Le parole che rimbalzano da Mosca confermano una tesi in voga da tempo in alcuni ambienti della maggioranza: l’interesse dei russi verso Alitalia è relativo, ma sin dall’inizio il governo di Vladimir Putin ha colto il valore «tattico» dell’offerta in una fase in cui fra Roma e Mosca sono in gioco decine di dossier. Il caso vuole che fra oggi e domani sbarchi a Roma il vicepremier russo – nonché presidente di Gazprom – Dmitry Medvedev. La compagnia attende ancora di finalizzare l’accordo con Eni per l’ingresso diretto nel mercato della distribuzione italiana in cambio della conferma pluriennale delle forniture e di una quota della controllata Edipower.
In attesa dell’addio formale di Aeroflot si frega le mani il patron di AirOne Carlo Toto, che gode del sostegno bipartisan di buona parte del Parlamento: dai Ds alla Margherita, da Antonio di Pietro a Gianfranco Fini.
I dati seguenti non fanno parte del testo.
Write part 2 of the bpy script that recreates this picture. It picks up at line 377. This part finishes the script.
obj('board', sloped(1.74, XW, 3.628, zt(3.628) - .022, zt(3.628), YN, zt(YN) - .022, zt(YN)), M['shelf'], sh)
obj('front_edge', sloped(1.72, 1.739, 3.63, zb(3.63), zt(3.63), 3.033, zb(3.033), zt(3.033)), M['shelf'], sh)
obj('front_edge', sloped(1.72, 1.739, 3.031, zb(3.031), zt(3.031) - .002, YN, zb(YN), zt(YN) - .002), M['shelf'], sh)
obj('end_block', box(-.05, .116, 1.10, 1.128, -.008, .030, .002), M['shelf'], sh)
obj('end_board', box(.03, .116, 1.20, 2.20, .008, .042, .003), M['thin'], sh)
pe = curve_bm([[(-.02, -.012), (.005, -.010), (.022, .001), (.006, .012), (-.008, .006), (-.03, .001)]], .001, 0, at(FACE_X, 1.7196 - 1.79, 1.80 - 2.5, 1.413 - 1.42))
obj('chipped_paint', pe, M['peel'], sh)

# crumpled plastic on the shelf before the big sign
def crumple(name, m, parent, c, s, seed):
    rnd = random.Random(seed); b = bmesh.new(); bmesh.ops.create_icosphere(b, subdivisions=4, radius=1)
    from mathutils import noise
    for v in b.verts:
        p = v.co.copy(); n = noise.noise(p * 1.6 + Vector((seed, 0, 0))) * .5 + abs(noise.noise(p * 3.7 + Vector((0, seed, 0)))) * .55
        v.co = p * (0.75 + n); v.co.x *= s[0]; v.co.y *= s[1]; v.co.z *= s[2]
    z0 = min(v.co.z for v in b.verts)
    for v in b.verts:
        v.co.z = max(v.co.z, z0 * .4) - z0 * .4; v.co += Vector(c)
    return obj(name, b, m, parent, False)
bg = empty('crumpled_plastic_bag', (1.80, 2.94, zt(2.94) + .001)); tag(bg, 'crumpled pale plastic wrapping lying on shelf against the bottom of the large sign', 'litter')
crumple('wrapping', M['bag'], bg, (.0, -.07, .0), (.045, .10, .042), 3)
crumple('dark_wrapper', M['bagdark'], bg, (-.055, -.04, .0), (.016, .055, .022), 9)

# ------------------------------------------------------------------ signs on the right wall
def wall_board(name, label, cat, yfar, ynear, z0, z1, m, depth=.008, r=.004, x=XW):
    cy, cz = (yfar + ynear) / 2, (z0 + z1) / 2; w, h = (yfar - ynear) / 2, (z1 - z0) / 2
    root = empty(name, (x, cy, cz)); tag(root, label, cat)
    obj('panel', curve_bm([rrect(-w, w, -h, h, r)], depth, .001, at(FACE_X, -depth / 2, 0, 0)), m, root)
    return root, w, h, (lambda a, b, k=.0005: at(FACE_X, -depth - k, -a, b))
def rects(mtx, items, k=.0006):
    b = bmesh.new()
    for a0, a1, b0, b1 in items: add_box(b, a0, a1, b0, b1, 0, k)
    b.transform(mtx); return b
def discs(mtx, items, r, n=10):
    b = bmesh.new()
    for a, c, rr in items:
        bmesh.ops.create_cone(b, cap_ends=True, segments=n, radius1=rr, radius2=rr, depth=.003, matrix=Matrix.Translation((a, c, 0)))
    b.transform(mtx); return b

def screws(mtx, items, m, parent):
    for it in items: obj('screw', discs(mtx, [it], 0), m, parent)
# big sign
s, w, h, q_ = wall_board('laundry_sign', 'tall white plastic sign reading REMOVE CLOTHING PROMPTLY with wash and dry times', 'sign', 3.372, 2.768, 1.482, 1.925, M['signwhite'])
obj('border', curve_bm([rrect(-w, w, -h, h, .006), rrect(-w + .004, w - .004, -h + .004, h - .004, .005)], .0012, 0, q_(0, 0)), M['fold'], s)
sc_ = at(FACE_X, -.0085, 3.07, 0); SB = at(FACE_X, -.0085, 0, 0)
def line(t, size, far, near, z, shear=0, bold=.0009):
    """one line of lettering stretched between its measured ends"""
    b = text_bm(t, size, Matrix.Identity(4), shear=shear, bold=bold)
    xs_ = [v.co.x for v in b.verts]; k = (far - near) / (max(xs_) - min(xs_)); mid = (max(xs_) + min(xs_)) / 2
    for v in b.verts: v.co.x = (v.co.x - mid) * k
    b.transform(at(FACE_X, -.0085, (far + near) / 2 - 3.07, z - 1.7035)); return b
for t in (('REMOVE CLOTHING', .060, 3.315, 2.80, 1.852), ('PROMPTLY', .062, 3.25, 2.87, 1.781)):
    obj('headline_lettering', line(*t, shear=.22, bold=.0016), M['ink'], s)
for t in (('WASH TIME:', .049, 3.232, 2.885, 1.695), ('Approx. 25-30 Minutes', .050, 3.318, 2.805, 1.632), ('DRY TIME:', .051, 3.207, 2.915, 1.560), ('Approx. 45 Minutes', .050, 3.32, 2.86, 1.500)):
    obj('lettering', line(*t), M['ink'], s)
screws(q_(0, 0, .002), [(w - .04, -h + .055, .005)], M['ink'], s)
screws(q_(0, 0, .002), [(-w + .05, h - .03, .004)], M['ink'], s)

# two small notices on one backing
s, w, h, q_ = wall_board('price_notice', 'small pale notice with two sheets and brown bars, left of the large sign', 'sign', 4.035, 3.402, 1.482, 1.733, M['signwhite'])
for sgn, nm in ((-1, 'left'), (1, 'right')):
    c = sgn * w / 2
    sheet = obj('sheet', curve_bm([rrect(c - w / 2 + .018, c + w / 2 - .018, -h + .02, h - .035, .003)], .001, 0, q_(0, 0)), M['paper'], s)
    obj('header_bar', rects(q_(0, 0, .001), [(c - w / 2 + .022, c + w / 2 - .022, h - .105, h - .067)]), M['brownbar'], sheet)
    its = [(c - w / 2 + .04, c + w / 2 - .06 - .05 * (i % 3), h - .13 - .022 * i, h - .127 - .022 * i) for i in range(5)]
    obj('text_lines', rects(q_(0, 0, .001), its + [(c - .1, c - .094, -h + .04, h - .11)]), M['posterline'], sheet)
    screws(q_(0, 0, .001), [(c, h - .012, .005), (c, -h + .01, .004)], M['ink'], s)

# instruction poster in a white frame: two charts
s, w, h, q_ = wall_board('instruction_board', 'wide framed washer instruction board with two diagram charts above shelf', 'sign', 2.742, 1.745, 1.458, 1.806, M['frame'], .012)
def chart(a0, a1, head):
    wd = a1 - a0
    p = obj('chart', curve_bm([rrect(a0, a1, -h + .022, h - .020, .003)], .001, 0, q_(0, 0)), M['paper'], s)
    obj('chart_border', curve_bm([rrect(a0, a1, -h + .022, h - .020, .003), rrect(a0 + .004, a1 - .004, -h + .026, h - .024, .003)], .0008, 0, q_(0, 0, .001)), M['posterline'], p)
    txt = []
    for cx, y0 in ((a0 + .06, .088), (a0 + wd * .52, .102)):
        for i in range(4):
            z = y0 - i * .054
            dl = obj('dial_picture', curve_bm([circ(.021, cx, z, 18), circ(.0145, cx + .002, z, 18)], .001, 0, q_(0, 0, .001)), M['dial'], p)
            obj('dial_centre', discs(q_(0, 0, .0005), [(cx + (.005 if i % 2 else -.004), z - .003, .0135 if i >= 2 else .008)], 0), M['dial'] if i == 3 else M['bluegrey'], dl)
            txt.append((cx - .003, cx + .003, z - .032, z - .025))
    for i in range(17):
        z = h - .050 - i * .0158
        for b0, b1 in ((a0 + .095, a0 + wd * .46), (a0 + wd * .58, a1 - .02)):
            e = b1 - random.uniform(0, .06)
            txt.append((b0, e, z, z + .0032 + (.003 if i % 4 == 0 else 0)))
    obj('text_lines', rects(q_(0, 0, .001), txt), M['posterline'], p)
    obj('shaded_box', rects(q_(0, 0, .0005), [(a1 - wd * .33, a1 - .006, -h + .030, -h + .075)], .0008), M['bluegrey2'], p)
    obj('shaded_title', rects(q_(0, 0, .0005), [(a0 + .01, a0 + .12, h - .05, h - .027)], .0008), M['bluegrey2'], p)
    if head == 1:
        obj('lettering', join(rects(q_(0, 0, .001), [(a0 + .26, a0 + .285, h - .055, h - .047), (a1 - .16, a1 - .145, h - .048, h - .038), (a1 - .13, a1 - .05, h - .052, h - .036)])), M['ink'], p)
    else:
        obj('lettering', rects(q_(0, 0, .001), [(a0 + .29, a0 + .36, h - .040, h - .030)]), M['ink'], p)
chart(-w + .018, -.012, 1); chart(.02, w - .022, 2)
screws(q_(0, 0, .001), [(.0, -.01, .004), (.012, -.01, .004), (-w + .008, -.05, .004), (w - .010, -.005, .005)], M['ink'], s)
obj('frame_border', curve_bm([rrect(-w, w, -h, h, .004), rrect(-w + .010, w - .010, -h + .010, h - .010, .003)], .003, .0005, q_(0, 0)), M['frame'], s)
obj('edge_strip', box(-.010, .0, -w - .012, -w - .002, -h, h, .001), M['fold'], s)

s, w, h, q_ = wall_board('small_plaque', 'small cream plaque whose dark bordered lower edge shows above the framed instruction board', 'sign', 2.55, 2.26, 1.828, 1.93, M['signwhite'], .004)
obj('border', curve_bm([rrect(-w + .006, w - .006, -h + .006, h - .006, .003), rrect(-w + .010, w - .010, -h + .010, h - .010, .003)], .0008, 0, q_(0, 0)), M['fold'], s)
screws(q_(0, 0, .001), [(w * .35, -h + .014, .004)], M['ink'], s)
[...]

Ieri da Tel Aviv il leader di Alleanza Nazionale ha detto di augurarsi «che il governo non faccia fuggire l’unico imprenditore italiano che, forte di un piano industriale serio e competitivo, sarebbe in grado di rilanciare la compagnia di bandiera». Fra le righe Fini sembra dare credito ad una voce che circola al Tesoro e negli ambienti finanziari milanesi: ad oggi, con il solo sostegno di Intesa SanPaolo, nemmeno Air One avrebbe tutte le carte in regola per aggiudicarsi Alitalia. I vertici della superbanca hanno detto più volte di voler finanziare Toto, ma le indiscrezioni raccontano che anche l’ad Corrado Passera nutra qualche dubbio sulla eventualità di sostenere da soli una fusione dalle molte incognite, non ultima l’insostenibile concentrazione che ne deriverebbe sulla tratta Roma-Milano.
Resta in piedi l’opzione di un’alleanza in extremis con il fondo americano Texas Pacific o di un fallimento della gara. In quel caso tornerebbero in pista i due grandi assenti della privatizzazione, ovvero Air France e Lufthansa. Per ora resta più forte la prima ipotesi: lo confermano le indiscrezioni secondo le quali, dopo aver rinviato il termine per l’accesso ai dati sensibili dal 13 al 28 giugno, ora potrebbe slittare anche il termine del 2 luglio per il deposito delle offerte vincolanti. Se fallissero entrambi gli scenari si farebbe concreta la terza e ultima ipotesi: il fallimento di Alitalia.